## [To be done]
Seek out every line containing the word "scene", and copy each.

## [Data provided]
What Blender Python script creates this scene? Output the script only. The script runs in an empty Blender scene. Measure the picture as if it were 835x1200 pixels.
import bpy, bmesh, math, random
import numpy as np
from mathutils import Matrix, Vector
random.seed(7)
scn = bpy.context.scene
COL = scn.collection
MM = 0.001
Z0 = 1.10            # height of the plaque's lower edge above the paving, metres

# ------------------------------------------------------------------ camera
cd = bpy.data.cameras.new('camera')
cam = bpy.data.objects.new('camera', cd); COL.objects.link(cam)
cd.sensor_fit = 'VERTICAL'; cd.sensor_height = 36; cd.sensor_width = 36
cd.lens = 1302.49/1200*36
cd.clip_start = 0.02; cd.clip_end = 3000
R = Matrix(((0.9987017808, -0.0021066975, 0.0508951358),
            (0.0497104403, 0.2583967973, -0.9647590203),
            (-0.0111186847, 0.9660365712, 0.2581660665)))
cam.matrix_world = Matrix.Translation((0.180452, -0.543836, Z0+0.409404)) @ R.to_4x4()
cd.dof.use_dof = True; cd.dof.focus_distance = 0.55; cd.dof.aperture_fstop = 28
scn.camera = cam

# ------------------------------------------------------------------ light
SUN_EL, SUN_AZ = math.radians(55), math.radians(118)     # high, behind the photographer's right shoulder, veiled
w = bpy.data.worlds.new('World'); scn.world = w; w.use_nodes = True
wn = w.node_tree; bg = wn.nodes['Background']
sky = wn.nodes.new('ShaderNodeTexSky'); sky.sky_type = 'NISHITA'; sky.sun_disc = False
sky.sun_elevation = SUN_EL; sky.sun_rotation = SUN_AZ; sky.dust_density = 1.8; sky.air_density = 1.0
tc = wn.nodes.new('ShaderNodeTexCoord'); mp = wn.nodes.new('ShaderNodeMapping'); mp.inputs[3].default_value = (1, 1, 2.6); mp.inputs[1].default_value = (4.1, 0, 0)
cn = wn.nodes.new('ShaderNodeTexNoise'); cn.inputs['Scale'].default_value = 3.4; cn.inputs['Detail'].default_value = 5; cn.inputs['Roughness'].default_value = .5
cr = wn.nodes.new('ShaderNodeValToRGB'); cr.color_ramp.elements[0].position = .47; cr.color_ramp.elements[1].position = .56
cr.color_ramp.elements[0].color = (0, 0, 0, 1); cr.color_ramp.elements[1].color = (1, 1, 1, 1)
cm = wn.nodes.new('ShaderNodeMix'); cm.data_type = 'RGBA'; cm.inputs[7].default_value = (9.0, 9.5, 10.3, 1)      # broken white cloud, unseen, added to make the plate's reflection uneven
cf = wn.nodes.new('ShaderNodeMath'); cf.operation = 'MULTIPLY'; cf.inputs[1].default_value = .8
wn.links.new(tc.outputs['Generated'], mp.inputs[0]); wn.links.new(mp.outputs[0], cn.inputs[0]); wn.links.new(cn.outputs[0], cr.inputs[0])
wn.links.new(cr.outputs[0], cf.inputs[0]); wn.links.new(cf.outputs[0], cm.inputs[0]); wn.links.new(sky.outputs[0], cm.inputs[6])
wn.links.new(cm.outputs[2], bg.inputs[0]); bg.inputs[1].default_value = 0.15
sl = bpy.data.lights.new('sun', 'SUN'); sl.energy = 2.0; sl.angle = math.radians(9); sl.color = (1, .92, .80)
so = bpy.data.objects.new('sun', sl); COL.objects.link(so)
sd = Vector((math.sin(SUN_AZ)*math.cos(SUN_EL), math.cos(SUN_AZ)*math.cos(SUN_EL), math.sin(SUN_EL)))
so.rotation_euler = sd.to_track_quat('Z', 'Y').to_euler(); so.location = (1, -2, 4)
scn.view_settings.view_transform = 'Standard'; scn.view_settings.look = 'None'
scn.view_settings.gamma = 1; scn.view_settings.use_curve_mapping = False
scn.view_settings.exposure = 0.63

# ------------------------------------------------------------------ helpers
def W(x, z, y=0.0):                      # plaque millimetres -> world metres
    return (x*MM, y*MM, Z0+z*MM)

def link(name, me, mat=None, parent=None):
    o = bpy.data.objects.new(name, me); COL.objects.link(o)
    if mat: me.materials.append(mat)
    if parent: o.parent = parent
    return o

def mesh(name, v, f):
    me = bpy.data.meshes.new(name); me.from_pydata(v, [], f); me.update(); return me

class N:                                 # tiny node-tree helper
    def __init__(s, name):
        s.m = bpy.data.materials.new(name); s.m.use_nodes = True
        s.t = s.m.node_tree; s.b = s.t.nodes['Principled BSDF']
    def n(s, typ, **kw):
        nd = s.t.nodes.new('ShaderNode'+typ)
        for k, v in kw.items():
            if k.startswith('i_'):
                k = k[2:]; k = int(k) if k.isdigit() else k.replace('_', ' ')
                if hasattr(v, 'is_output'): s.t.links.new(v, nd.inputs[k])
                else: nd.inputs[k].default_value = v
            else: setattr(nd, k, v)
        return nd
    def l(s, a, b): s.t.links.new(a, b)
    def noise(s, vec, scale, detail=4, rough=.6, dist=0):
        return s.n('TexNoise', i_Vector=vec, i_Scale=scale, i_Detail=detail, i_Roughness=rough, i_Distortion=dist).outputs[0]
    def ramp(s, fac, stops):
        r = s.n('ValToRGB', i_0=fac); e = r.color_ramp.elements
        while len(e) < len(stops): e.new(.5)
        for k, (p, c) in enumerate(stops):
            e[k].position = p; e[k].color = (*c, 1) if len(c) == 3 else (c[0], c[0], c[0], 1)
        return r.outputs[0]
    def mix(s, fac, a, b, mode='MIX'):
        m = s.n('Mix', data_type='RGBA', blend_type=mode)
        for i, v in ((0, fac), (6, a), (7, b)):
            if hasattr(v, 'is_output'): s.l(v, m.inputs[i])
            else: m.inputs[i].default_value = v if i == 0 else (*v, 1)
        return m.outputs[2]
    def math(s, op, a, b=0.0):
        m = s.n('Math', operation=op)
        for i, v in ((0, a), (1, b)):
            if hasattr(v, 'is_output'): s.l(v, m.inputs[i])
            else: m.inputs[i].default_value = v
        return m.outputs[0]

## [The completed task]
What Blender Python script creates this scene? Output the script only. The script runs in an empty Blender scene. Measure the picture as if it were 835x1200 pixels.
scn = bpy.context.scene